__Task objective__. Extract the first line through the line containing "sc.camera = cam" from the listing below, exactly as written.
-*-
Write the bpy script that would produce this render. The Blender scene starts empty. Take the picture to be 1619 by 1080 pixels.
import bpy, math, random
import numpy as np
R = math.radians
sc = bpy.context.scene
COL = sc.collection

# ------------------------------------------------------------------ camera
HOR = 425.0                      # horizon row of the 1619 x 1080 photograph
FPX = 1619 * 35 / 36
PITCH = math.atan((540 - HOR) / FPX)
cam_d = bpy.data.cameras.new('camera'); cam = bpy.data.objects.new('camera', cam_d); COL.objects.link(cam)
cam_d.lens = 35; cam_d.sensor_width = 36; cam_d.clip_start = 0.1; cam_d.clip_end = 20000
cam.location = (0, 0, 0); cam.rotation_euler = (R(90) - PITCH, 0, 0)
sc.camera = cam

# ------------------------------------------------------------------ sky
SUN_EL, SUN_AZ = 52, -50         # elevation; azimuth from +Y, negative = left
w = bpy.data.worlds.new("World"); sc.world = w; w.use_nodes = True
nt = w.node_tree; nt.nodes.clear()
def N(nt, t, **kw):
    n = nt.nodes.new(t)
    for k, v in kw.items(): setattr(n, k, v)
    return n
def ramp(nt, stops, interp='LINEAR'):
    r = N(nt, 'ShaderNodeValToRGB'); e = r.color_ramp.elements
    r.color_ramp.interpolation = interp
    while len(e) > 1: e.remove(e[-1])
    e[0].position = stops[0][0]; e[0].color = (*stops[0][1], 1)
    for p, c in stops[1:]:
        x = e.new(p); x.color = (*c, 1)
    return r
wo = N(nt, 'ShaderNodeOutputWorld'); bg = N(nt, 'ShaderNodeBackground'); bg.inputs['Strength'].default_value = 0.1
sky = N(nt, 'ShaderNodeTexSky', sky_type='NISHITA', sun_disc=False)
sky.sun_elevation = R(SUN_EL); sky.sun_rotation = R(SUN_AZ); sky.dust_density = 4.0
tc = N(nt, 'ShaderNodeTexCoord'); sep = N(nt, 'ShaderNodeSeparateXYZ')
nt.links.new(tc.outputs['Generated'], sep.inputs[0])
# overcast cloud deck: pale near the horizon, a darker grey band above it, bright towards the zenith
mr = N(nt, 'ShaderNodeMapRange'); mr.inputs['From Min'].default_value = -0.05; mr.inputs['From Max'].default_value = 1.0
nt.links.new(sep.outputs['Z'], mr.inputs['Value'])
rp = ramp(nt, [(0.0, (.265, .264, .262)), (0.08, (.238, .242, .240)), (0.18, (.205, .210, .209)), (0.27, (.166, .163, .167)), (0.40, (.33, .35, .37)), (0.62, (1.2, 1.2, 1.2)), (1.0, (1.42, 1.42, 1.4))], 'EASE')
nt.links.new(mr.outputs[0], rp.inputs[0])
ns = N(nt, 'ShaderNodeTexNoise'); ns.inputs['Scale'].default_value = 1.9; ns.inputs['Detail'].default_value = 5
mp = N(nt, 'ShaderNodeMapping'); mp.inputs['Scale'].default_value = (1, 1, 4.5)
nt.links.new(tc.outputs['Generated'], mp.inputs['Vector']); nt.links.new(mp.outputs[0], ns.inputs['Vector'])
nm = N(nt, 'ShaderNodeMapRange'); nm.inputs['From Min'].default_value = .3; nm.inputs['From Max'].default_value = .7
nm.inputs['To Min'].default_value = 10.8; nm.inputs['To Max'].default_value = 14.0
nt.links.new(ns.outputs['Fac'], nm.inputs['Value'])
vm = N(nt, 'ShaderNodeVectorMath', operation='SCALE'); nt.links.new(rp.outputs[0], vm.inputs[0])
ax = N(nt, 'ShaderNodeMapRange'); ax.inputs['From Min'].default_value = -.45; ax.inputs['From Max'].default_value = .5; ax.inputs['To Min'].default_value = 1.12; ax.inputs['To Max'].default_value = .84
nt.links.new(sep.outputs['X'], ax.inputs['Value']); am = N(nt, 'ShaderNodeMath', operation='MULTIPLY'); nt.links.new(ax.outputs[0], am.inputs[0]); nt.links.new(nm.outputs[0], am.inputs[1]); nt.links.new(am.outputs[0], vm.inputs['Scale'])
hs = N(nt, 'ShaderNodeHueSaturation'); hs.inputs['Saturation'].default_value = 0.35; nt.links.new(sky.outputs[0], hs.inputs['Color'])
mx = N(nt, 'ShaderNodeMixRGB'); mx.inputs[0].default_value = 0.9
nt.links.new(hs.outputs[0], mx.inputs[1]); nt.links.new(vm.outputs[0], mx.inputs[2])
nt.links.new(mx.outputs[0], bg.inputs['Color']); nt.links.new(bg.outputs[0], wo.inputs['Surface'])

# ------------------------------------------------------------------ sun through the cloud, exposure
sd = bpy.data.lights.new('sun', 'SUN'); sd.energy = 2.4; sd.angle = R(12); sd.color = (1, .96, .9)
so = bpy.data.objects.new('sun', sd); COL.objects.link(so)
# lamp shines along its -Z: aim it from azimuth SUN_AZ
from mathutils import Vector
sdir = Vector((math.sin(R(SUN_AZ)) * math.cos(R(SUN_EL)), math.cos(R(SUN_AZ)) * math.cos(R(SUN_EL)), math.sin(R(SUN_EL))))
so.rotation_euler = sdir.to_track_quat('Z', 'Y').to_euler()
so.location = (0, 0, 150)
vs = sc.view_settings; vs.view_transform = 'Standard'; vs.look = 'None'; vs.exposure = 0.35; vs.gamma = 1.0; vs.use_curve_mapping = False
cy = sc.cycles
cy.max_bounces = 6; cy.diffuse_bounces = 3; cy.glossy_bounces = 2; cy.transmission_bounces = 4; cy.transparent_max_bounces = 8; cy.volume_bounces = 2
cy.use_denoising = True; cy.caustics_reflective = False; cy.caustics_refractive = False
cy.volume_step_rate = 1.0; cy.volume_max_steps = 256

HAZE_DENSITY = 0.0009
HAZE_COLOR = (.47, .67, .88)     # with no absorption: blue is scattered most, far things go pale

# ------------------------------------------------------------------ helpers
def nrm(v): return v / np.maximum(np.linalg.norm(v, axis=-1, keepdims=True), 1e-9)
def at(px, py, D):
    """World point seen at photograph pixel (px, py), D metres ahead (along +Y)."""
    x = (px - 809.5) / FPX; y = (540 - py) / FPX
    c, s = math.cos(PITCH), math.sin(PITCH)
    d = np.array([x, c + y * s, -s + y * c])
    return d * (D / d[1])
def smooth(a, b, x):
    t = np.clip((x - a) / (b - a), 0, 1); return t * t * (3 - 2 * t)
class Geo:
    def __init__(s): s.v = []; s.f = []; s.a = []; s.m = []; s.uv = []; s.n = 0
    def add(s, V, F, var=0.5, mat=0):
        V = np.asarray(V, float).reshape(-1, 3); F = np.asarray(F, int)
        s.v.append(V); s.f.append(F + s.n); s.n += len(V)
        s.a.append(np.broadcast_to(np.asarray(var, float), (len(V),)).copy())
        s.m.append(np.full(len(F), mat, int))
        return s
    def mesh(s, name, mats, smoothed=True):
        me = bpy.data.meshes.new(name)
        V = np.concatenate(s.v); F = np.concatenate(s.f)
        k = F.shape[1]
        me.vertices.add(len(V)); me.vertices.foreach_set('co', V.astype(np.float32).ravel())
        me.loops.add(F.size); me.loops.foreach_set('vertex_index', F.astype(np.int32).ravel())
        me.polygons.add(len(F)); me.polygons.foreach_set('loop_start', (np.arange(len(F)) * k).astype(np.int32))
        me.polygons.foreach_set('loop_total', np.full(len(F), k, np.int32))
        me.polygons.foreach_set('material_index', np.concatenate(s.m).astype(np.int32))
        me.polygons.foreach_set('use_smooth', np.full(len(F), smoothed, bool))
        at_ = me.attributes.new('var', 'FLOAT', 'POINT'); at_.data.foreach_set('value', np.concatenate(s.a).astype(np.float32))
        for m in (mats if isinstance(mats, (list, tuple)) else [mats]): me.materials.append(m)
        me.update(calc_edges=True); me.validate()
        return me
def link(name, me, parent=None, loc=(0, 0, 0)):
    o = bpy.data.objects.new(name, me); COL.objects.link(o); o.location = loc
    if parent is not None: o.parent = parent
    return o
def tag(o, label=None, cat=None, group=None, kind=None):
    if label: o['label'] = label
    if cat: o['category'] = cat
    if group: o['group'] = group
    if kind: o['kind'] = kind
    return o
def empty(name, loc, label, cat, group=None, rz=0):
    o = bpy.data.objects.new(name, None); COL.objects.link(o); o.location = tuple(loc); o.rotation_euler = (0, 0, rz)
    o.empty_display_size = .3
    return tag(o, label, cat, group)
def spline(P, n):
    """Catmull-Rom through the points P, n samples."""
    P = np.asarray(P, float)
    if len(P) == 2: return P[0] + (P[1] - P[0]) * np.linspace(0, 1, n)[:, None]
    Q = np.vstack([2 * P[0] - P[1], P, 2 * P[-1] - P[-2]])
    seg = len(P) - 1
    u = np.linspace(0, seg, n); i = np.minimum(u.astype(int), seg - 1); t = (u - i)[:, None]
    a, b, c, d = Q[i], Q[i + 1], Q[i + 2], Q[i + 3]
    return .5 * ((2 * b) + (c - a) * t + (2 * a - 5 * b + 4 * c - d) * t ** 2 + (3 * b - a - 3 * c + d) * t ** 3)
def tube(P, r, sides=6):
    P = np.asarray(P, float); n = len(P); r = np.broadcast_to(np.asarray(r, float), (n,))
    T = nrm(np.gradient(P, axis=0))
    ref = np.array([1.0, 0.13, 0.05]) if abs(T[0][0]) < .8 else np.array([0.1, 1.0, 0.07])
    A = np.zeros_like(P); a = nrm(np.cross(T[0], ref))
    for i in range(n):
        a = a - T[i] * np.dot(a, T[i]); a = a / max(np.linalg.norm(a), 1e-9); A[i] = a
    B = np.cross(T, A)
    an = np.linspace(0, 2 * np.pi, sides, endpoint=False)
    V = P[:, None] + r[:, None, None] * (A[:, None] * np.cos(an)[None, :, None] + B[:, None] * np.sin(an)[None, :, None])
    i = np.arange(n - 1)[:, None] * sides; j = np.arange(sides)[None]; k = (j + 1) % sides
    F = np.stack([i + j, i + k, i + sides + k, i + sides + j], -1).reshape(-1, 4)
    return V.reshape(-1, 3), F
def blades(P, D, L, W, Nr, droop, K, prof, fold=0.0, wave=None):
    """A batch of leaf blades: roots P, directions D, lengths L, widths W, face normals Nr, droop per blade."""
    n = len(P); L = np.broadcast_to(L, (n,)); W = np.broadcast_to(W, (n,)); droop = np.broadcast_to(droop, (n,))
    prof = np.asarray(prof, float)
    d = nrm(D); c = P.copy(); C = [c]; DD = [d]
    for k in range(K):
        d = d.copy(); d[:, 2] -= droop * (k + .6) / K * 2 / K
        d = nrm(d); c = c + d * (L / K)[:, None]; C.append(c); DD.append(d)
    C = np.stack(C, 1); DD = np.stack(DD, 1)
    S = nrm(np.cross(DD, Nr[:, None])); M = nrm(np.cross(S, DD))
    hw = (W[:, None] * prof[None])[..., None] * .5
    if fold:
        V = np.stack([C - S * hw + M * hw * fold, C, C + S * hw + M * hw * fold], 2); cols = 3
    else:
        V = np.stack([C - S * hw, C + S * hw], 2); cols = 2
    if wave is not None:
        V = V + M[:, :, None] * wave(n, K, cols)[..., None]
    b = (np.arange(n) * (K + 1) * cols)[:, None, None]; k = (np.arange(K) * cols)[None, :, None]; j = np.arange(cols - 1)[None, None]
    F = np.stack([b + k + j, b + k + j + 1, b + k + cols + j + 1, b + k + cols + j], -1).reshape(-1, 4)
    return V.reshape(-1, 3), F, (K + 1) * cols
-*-
__Correct response__.
Write the bpy script that would produce this render. The Blender scene starts empty. Take the picture to be 1619 by 1080 pixels.
import bpy, math, random
import numpy as np
R = math.radians
sc = bpy.context.scene
COL = sc.collection

# ------------------------------------------------------------------ camera
HOR = 425.0                      # horizon row of the 1619 x 1080 photograph
FPX = 1619 * 35 / 36
PITCH = math.atan((540 - HOR) / FPX)
cam_d = bpy.data.cameras.new('camera'); cam = bpy.data.objects.new('camera', cam_d); COL.objects.link(cam)
cam_d.lens = 35; cam_d.sensor_width = 36; cam_d.clip_start = 0.1; cam_d.clip_end = 20000
cam.location = (0, 0, 0); cam.rotation_euler = (R(90) - PITCH, 0, 0)
sc.camera = cam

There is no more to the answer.